What is making it harder for the older or less fashionable riders is that with the likes of Tom Marquand, Jack Garritty, Louis Steward, Cam Hardie, Edward Greatrex, Shane Gray and Sammy Jo Bell we probably have the most outstanding crop of apprentice riders ever coming through the ranks. An apprentice is given a 7lb weight allowance until he or she has ridden 20 winners. It then drops to 5lb until their score reaches 40 winners and then to 3lb until the apprentice has 75 winners on the board: after that they are out on their own competing at level weights with the Ryan Moores and Frankie Dettoris of this world. If you train a horse you reckon has a decent chance in a big handicap but may have been allotted a couple of pounds too many by the handicapper what are you going to do: will you put up a middle-rank jockey with no claim or will you go for a rapidly improving apprentice who can take 7lb, 5lb or 3lb off your horse’s back?

Last Saturday, for example, Louis Steward rode the winners of two handicaps at Doncaster. At Chester Jack Garritty rode a double for Richard Fahey and Alan Bailey while his fellow Fahey apprentice Patrick Mathers rode another winner. At Bath Tom Marquand rode a double for Malcolm Saunders and Jo Hughes and at Lingfield Edward Greatrex rode a treble for his boss Andrew Balding, for Sylvester Kirk and for John Jenkins. As the day’s racing ended, Jack Garritty’s winners had amassed £539,650 in prize money this season, Tom Marquand’s £252,999. Marquand was on 42 winners for the season from 307 rides, Garritty on 38 from 238. Comparative figures for some well-established jockeys were 12 from 220 for Steve Drowne, 19 from 216 for Cathy Gannon and 21 from 238 for Martin Lane.
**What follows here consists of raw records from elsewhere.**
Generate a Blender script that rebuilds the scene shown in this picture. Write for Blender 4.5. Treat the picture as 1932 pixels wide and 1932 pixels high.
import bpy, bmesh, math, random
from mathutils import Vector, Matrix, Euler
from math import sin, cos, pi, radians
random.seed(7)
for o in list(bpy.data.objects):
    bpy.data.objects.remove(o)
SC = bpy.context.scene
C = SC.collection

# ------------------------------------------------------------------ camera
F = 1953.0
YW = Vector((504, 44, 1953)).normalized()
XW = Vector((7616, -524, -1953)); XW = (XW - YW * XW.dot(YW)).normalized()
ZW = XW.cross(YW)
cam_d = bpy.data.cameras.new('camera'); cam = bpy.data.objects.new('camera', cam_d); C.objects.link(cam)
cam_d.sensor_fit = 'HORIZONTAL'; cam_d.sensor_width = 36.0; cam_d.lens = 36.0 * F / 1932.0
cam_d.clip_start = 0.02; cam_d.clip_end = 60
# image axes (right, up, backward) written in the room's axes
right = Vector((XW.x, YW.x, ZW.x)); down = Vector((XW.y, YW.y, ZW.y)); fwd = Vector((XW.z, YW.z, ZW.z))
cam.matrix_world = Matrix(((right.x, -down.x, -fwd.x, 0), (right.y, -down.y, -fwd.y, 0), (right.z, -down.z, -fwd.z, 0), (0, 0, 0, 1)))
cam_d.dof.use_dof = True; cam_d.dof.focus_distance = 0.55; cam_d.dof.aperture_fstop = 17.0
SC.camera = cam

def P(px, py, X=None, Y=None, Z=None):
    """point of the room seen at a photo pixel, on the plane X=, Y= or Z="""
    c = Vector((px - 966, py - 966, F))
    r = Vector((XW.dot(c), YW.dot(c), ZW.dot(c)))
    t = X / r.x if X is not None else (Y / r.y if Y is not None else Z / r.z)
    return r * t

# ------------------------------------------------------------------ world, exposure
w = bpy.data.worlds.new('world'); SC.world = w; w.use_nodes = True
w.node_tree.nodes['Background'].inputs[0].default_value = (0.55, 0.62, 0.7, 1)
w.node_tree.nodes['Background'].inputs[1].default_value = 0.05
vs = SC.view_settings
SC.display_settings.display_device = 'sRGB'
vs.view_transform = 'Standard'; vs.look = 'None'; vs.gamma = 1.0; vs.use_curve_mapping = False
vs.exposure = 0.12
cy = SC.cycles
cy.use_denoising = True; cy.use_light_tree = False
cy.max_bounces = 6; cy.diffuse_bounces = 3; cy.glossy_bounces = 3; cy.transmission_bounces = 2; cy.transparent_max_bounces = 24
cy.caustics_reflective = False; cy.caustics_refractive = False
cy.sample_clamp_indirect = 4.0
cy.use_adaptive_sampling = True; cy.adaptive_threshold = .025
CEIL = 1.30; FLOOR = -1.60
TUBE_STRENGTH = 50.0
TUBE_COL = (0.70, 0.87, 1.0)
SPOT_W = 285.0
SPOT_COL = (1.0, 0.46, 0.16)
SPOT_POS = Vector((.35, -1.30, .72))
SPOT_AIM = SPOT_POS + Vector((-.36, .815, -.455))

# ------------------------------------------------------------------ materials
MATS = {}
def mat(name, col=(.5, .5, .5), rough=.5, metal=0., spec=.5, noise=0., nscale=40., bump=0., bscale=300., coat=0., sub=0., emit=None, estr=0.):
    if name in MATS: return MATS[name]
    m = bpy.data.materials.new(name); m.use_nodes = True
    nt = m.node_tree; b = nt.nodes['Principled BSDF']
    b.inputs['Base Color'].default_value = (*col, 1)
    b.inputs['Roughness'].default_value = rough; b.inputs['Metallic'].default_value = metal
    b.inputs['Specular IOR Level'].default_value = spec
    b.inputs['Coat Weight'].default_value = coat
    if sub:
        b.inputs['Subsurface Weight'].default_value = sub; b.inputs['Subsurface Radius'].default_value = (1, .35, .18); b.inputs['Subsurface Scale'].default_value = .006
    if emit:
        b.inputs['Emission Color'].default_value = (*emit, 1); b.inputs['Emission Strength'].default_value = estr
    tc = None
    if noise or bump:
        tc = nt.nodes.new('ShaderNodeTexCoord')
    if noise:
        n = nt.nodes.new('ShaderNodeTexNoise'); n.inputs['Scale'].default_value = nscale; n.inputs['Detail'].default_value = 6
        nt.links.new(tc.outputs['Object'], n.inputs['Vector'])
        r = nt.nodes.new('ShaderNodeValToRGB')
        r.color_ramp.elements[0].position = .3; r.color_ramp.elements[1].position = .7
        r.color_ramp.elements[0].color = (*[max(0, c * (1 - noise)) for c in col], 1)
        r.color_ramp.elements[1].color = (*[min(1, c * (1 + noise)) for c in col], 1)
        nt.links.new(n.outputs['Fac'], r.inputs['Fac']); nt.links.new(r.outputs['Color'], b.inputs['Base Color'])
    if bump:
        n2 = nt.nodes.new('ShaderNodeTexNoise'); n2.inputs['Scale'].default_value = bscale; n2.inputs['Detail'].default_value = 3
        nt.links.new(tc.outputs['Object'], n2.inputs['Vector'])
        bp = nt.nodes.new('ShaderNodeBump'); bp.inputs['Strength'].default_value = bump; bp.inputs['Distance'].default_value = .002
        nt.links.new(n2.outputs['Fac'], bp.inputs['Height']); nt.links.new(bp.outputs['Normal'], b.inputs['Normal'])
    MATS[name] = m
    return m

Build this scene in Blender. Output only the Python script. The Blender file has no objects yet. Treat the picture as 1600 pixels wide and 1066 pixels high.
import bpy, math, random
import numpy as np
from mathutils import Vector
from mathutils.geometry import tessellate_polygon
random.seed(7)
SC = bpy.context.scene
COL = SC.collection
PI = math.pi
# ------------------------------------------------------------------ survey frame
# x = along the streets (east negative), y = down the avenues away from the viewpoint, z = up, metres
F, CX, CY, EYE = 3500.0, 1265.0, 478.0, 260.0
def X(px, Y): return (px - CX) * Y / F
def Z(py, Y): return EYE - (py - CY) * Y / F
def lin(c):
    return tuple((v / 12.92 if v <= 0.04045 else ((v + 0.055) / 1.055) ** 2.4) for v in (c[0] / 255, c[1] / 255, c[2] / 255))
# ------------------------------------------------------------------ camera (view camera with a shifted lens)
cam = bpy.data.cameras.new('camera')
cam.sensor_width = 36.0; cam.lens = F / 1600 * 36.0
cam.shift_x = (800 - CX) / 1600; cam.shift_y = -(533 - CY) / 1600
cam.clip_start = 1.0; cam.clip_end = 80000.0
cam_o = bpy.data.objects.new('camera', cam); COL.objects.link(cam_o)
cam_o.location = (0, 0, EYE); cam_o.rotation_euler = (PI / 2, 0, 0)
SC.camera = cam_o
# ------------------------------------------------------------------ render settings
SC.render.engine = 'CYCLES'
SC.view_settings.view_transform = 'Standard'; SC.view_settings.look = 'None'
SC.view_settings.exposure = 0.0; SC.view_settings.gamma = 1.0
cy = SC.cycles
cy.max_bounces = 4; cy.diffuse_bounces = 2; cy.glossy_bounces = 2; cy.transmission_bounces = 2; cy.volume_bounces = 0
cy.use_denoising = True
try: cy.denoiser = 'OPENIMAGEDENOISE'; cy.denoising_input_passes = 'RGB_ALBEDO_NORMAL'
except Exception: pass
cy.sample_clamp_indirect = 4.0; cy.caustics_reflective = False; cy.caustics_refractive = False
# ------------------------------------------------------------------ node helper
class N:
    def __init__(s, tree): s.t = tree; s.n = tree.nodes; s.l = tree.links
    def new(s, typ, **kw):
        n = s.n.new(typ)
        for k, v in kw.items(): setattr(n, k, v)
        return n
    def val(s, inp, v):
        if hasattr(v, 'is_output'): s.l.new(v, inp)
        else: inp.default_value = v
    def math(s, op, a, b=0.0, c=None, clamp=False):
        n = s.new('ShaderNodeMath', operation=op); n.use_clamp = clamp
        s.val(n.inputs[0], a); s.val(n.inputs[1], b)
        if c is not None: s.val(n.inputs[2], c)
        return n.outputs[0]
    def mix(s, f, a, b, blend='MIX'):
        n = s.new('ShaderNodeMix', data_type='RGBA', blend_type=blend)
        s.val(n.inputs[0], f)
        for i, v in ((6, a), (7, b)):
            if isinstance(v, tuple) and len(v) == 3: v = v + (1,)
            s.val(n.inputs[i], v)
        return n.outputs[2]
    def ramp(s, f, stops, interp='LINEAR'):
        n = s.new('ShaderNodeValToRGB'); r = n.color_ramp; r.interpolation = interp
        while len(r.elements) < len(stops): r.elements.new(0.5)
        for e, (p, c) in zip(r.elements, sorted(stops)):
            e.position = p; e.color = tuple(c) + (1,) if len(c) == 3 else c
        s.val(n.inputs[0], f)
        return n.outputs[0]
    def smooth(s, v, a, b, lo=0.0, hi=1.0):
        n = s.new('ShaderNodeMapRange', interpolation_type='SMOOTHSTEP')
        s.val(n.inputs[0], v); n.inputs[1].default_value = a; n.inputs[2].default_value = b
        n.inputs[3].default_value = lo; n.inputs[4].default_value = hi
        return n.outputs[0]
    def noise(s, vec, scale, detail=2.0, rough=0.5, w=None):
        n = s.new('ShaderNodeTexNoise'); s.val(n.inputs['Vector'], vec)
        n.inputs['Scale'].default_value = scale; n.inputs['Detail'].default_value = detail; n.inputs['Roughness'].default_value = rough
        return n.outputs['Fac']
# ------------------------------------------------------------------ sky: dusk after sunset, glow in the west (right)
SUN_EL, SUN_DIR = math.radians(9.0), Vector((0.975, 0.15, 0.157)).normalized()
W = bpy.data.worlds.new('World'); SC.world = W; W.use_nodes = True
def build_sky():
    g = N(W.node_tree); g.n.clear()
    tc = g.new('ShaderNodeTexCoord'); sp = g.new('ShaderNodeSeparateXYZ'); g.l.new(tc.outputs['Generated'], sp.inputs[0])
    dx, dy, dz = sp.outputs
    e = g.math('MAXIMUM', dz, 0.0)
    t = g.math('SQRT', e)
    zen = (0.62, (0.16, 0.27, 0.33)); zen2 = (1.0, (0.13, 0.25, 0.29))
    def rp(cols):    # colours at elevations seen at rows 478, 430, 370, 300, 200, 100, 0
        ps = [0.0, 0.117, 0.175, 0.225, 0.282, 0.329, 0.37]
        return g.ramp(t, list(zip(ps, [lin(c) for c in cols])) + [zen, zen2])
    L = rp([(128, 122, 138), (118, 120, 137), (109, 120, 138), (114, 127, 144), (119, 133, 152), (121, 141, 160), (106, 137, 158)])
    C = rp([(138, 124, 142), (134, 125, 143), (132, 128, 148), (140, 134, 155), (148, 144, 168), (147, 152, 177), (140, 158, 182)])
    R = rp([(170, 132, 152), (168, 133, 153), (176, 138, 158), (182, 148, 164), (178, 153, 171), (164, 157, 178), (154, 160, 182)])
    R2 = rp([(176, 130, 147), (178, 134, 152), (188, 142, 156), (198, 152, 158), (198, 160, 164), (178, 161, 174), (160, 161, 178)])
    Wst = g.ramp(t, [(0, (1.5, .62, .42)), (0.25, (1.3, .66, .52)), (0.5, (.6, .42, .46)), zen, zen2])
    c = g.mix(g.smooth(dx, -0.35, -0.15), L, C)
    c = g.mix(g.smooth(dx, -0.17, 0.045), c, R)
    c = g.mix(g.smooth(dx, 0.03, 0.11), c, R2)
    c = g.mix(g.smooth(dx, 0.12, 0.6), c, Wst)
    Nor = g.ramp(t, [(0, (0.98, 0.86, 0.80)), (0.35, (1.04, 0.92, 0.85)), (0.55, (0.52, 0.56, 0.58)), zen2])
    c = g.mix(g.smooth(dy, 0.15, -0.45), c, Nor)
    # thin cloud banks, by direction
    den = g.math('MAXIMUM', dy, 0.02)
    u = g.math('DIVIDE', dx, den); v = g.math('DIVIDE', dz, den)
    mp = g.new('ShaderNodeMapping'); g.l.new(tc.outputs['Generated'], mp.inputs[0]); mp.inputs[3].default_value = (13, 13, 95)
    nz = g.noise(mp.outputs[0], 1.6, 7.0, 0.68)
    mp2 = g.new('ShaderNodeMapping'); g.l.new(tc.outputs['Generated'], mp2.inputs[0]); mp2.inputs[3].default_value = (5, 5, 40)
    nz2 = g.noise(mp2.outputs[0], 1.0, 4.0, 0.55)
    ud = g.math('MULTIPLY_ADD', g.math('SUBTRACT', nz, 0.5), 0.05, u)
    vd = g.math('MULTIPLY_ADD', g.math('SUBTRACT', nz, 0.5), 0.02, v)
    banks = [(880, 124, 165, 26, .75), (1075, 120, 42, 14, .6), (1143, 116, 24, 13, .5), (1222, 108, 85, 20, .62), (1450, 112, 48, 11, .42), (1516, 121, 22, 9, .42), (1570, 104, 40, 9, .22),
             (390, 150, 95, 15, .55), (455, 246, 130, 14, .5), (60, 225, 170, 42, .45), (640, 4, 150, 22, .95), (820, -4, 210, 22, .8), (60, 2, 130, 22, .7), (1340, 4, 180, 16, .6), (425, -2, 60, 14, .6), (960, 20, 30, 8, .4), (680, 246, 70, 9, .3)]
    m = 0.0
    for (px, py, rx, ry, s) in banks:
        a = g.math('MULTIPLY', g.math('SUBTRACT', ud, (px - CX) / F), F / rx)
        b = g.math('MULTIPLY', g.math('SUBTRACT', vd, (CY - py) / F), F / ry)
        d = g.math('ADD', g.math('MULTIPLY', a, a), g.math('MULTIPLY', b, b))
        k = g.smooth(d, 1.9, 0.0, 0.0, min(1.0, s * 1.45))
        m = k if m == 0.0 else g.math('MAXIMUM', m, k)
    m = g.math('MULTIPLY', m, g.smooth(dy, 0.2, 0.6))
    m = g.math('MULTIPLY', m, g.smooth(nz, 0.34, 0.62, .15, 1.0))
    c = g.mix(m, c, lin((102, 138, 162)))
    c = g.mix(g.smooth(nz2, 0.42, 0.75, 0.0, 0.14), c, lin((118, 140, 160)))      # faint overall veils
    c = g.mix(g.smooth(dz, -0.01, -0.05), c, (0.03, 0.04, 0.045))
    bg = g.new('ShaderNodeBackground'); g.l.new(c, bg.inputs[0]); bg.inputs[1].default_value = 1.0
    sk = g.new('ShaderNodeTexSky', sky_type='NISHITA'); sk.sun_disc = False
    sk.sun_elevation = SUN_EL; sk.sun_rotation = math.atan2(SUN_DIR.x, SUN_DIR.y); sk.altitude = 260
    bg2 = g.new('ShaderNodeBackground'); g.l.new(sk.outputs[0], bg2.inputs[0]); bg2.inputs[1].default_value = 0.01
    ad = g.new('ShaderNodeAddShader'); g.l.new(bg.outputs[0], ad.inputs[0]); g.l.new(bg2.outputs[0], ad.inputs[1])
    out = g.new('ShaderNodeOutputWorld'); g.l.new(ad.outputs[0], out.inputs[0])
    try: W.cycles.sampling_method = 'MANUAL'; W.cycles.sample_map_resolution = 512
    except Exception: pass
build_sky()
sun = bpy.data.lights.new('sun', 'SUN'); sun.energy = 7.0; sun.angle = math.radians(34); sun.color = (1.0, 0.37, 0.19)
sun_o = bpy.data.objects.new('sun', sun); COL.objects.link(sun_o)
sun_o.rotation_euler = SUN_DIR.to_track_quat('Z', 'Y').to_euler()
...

I went to Bath to observe the Marquand phenomenon and watched him coolly hold on by a neck to win the first and lead most of the way and repel a late challenge to win the second for Jo Hughes, who said, ‘I’ll certainly be using him again.’ There, too, was trainer Philip Mitchell, himself once champion amateur rider and the father of two jockey sons. He insisted: ‘This boy will be the next Ryan Moore.’ What is impressing the professionals is not just Tom Marquand’s balance and sense of pace but also his intelligent debriefing on his mounts. Certainly his has been a breakneck race to the top: in 2014 he started with just 14 rides. He did not ride on turf until this season but has already seen his claim fall to 3lb. As a result, having talked to his boss Richard Hannon, he won’t ride on the All Weather this winter to save a bit of his claim for next season. ‘As much as we learn, the all weather doesn’t count towards the championship and I wouldn’t be riding the same quality of horses.’ There is not an ounce of cockiness about this likable youngster but the confidence instilled by jockey coach Rodi Greene and his agent Sash Righton, says Tom, is crucial. ‘If you’re oozing confidence on a horse you will most likely get it to win. If you are riding with confidence, gaps open for you. You are not trying to force things to happen.’

And his happiest achievement so far? He rode Who Dares Wins first to win at Wolverhampton. Upped in grade, they won together again at Salisbury. Then, in a £12,000 handicap at Sandown, the pair got up on the line, beating a certain Frankie Dettori. It won’t be the last time he has a story like that to tell.